[Provided data]
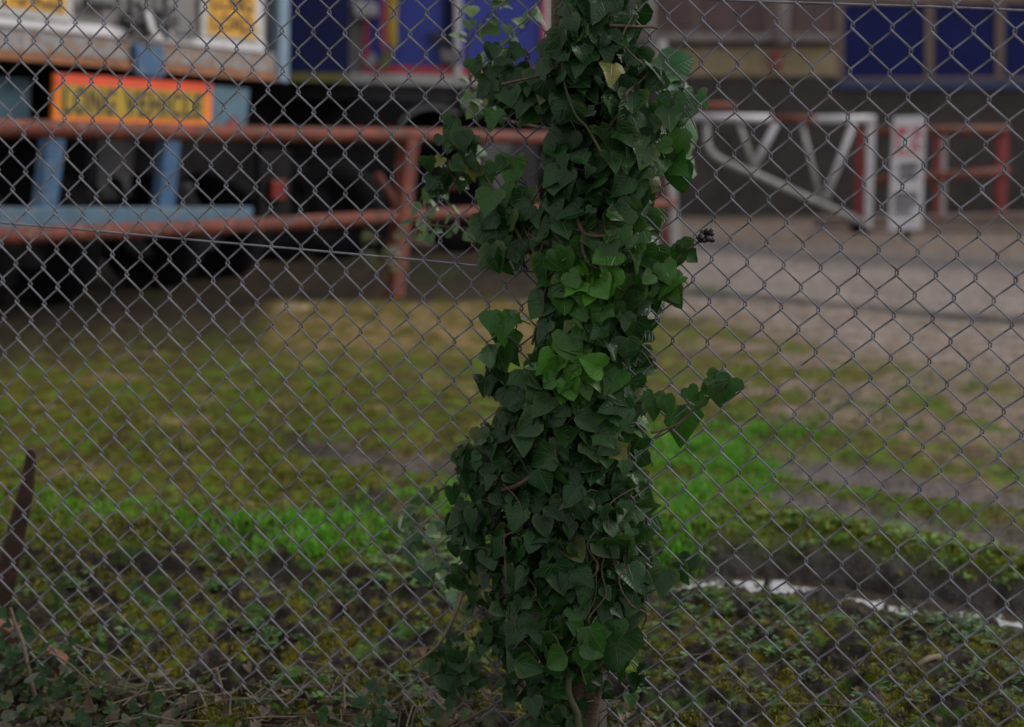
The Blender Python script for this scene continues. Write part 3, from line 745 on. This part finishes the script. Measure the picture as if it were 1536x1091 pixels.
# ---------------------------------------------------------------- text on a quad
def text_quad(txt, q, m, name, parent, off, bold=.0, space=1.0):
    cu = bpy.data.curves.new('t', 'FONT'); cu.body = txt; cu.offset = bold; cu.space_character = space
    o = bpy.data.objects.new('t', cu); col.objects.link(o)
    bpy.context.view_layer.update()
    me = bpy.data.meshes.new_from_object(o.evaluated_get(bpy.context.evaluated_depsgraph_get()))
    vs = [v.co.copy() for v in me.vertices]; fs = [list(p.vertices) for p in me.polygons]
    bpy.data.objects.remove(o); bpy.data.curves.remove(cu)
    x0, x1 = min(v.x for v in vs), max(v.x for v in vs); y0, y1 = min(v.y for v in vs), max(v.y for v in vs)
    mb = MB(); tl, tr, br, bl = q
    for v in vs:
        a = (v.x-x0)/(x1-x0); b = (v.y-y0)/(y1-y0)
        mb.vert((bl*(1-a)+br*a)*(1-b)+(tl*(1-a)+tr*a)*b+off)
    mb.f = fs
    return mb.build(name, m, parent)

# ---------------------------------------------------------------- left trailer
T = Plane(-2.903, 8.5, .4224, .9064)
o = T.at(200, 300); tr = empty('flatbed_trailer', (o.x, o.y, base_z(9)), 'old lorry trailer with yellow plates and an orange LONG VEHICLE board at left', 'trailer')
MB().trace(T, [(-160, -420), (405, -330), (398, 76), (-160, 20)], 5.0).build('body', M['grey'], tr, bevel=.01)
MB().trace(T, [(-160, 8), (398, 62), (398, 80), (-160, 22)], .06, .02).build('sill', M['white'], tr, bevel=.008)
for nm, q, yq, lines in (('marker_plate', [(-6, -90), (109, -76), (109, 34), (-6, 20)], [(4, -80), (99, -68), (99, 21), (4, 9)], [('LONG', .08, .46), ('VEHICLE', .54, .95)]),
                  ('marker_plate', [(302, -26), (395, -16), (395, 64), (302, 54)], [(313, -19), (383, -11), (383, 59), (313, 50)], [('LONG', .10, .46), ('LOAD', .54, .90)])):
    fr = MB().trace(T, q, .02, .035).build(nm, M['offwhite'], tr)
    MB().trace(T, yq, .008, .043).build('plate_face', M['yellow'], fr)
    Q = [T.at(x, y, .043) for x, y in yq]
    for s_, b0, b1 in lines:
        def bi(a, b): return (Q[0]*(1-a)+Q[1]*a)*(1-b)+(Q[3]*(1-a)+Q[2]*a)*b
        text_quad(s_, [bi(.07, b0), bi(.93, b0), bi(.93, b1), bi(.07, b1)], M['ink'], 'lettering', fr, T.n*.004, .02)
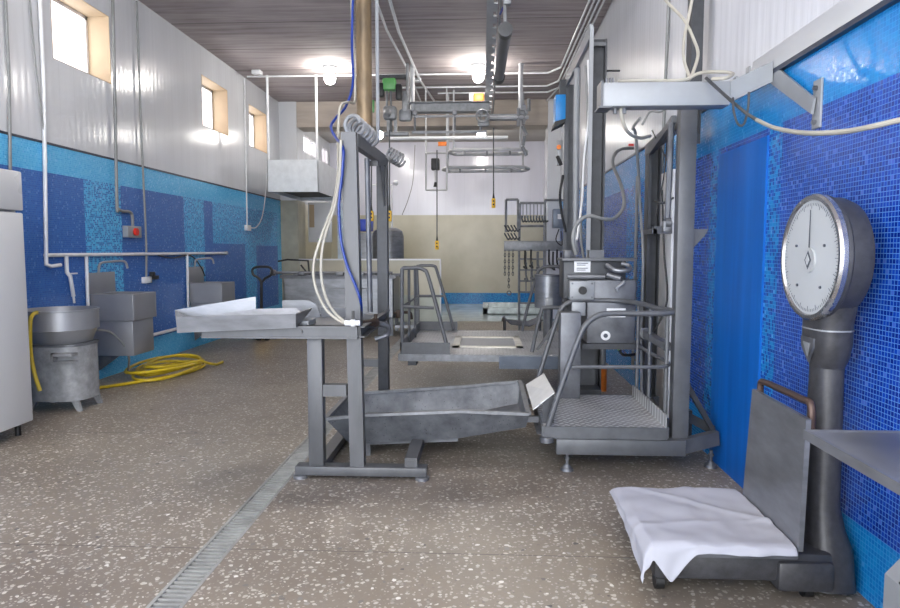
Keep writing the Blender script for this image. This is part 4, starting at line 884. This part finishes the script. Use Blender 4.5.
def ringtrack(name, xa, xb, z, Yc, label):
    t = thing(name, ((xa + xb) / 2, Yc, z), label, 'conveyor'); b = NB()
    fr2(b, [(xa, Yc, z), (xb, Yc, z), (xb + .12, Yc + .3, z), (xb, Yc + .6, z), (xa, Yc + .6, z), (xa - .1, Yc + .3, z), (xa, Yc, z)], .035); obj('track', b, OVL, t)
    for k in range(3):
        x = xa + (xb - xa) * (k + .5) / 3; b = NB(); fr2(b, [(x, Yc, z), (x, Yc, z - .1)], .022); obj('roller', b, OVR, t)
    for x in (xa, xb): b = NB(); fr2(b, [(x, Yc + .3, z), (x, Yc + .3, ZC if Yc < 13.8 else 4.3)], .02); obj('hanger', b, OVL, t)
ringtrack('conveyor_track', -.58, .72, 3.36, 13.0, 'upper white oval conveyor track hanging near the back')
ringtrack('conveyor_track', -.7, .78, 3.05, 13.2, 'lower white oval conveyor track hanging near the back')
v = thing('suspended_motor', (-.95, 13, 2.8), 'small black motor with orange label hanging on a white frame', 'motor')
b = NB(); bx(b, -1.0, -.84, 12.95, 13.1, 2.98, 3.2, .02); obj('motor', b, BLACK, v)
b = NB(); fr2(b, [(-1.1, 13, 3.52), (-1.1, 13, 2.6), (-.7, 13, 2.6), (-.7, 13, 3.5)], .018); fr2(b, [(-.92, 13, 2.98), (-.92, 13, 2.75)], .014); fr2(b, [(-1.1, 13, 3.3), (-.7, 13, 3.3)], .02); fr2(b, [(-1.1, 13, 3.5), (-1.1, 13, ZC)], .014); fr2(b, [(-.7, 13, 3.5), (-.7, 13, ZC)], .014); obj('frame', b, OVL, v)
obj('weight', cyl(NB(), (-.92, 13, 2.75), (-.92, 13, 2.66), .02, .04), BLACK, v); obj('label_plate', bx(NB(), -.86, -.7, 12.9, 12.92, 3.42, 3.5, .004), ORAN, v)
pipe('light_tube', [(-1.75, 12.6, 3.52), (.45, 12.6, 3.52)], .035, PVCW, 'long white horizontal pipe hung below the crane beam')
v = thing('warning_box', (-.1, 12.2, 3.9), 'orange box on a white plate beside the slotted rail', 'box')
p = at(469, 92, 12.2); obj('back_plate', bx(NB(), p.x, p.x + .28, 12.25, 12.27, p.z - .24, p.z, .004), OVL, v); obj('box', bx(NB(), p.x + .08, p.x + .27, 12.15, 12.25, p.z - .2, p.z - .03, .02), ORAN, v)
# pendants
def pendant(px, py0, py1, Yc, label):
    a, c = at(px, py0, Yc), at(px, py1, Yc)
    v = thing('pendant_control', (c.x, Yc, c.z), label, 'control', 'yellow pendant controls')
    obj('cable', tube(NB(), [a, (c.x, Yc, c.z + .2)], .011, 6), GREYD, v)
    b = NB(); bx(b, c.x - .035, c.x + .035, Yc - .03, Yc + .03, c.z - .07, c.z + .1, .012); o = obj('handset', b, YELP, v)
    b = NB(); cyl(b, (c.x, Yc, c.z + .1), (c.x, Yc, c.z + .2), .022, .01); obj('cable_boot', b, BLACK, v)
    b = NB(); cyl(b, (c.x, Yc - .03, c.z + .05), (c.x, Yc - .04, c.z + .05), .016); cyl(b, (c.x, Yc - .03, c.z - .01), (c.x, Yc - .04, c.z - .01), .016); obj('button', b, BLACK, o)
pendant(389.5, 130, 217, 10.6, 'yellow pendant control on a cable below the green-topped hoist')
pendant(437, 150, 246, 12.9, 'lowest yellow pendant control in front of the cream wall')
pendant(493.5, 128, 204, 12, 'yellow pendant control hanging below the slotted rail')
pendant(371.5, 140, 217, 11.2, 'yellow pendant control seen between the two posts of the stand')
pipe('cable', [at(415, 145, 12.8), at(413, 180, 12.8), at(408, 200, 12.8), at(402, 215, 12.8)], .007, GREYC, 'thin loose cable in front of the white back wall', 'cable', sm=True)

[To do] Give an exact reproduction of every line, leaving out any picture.

[Task result]
The Blender Python script for this scene continues. Write part 3, from line 745 on. This part finishes the script. Measure the picture as if it were 1536x1091 pixels.
# ---------------------------------------------------------------- text on a quad
def text_quad(txt, q, m, name, parent, off, bold=.0, space=1.0):
    cu = bpy.data.curves.new('t', 'FONT'); cu.body = txt; cu.offset = bold; cu.space_character = space
    o = bpy.data.objects.new('t', cu); col.objects.link(o)
    bpy.context.view_layer.update()
    me = bpy.data.meshes.new_from_object(o.evaluated_get(bpy.context.evaluated_depsgraph_get()))
    vs = [v.co.copy() for v in me.vertices]; fs = [list(p.vertices) for p in me.polygons]
    bpy.data.objects.remove(o); bpy.data.curves.remove(cu)
    x0, x1 = min(v.x for v in vs), max(v.x for v in vs); y0, y1 = min(v.y for v in vs), max(v.y for v in vs)
    mb = MB(); tl, tr, br, bl = q
    for v in vs:
        a = (v.x-x0)/(x1-x0); b = (v.y-y0)/(y1-y0)
        mb.vert((bl*(1-a)+br*a)*(1-b)+(tl*(1-a)+tr*a)*b+off)
    mb.f = fs
    return mb.build(name, m, parent)

# ---------------------------------------------------------------- left trailer
T = Plane(-2.903, 8.5, .4224, .9064)
o = T.at(200, 300); tr = empty('flatbed_trailer', (o.x, o.y, base_z(9)), 'old lorry trailer with yellow plates and an orange LONG VEHICLE board at left', 'trailer')
MB().trace(T, [(-160, -420), (405, -330), (398, 76), (-160, 20)], 5.0).build('body', M['grey'], tr, bevel=.01)
MB().trace(T, [(-160, 8), (398, 62), (398, 80), (-160, 22)], .06, .02).build('sill', M['white'], tr, bevel=.008)
for nm, q, yq, lines in (('marker_plate', [(-6, -90), (109, -76), (109, 34), (-6, 20)], [(4, -80), (99, -68), (99, 21), (4, 9)], [('LONG', .08, .46), ('VEHICLE', .54, .95)]),
                  ('marker_plate', [(302, -26), (395, -16), (395, 64), (302, 54)], [(313, -19), (383, -11), (383, 59), (313, 50)], [('LONG', .10, .46), ('LOAD', .54, .90)])):
    fr = MB().trace(T, q, .02, .035).build(nm, M['offwhite'], tr)
    MB().trace(T, yq, .008, .043).build('plate_face', M['yellow'], fr)
    Q = [T.at(x, y, .043) for x, y in yq]
    for s_, b0, b1 in lines:
        def bi(a, b): return (Q[0]*(1-a)+Q[1]*a)*(1-b)+(Q[3]*(1-a)+Q[2]*a)*b
        text_quad(s_, [bi(.07, b0), bi(.93, b0), bi(.93, b1), bi(.07, b1)], M['ink'], 'lettering', fr, T.n*.004, .02)
Keep writing the Blender script for this image. This is part 4, starting at line 884. This part finishes the script. Use Blender 4.5.
def ringtrack(name, xa, xb, z, Yc, label):
    t = thing(name, ((xa + xb) / 2, Yc, z), label, 'conveyor'); b = NB()
    fr2(b, [(xa, Yc, z), (xb, Yc, z), (xb + .12, Yc + .3, z), (xb, Yc + .6, z), (xa, Yc + .6, z), (xa - .1, Yc + .3, z), (xa, Yc, z)], .035); obj('track', b, OVL, t)
    for k in range(3):
        x = xa + (xb - xa) * (k + .5) / 3; b = NB(); fr2(b, [(x, Yc, z), (x, Yc, z - .1)], .022); obj('roller', b, OVR, t)
    for x in (xa, xb): b = NB(); fr2(b, [(x, Yc + .3, z), (x, Yc + .3, ZC if Yc < 13.8 else 4.3)], .02); obj('hanger', b, OVL, t)
ringtrack('conveyor_track', -.58, .72, 3.36, 13.0, 'upper white oval conveyor track hanging near the back')
ringtrack('conveyor_track', -.7, .78, 3.05, 13.2, 'lower white oval conveyor track hanging near the back')
v = thing('suspended_motor', (-.95, 13, 2.8), 'small black motor with orange label hanging on a white frame', 'motor')
b = NB(); bx(b, -1.0, -.84, 12.95, 13.1, 2.98, 3.2, .02); obj('motor', b, BLACK, v)
b = NB(); fr2(b, [(-1.1, 13, 3.52), (-1.1, 13, 2.6), (-.7, 13, 2.6), (-.7, 13, 3.5)], .018); fr2(b, [(-.92, 13, 2.98), (-.92, 13, 2.75)], .014); fr2(b, [(-1.1, 13, 3.3), (-.7, 13, 3.3)], .02); fr2(b, [(-1.1, 13, 3.5), (-1.1, 13, ZC)], .014); fr2(b, [(-.7, 13, 3.5), (-.7, 13, ZC)], .014); obj('frame', b, OVL, v)
obj('weight', cyl(NB(), (-.92, 13, 2.75), (-.92, 13, 2.66), .02, .04), BLACK, v); obj('label_plate', bx(NB(), -.86, -.7, 12.9, 12.92, 3.42, 3.5, .004), ORAN, v)
pipe('light_tube', [(-1.75, 12.6, 3.52), (.45, 12.6, 3.52)], .035, PVCW, 'long white horizontal pipe hung below the crane beam')
v = thing('warning_box', (-.1, 12.2, 3.9), 'orange box on a white plate beside the slotted rail', 'box')
p = at(469, 92, 12.2); obj('back_plate', bx(NB(), p.x, p.x + .28, 12.25, 12.27, p.z - .24, p.z, .004), OVL, v); obj('box', bx(NB(), p.x + .08, p.x + .27, 12.15, 12.25, p.z - .2, p.z - .03, .02), ORAN, v)
# pendants
def pendant(px, py0, py1, Yc, label):
    a, c = at(px, py0, Yc), at(px, py1, Yc)
    v = thing('pendant_control', (c.x, Yc, c.z), label, 'control', 'yellow pendant controls')
    obj('cable', tube(NB(), [a, (c.x, Yc, c.z + .2)], .011, 6), GREYD, v)
    b = NB(); bx(b, c.x - .035, c.x + .035, Yc - .03, Yc + .03, c.z - .07, c.z + .1, .012); o = obj('handset', b, YELP, v)
    b = NB(); cyl(b, (c.x, Yc, c.z + .1), (c.x, Yc, c.z + .2), .022, .01); obj('cable_boot', b, BLACK, v)
    b = NB(); cyl(b, (c.x, Yc - .03, c.z + .05), (c.x, Yc - .04, c.z + .05), .016); cyl(b, (c.x, Yc - .03, c.z - .01), (c.x, Yc - .04, c.z - .01), .016); obj('button', b, BLACK, o)
pendant(389.5, 130, 217, 10.6, 'yellow pendant control on a cable below the green-topped hoist')
pendant(437, 150, 246, 12.9, 'lowest yellow pendant control in front of the cream wall')
pendant(493.5, 128, 204, 12, 'yellow pendant control hanging below the slotted rail')
pendant(371.5, 140, 217, 11.2, 'yellow pendant control seen between the two posts of the stand')
pipe('cable', [at(415, 145, 12.8), at(413, 180, 12.8), at(408, 200, 12.8), at(402, 215, 12.8)], .007, GREYC, 'thin loose cable in front of the white back wall', 'cable', sm=True)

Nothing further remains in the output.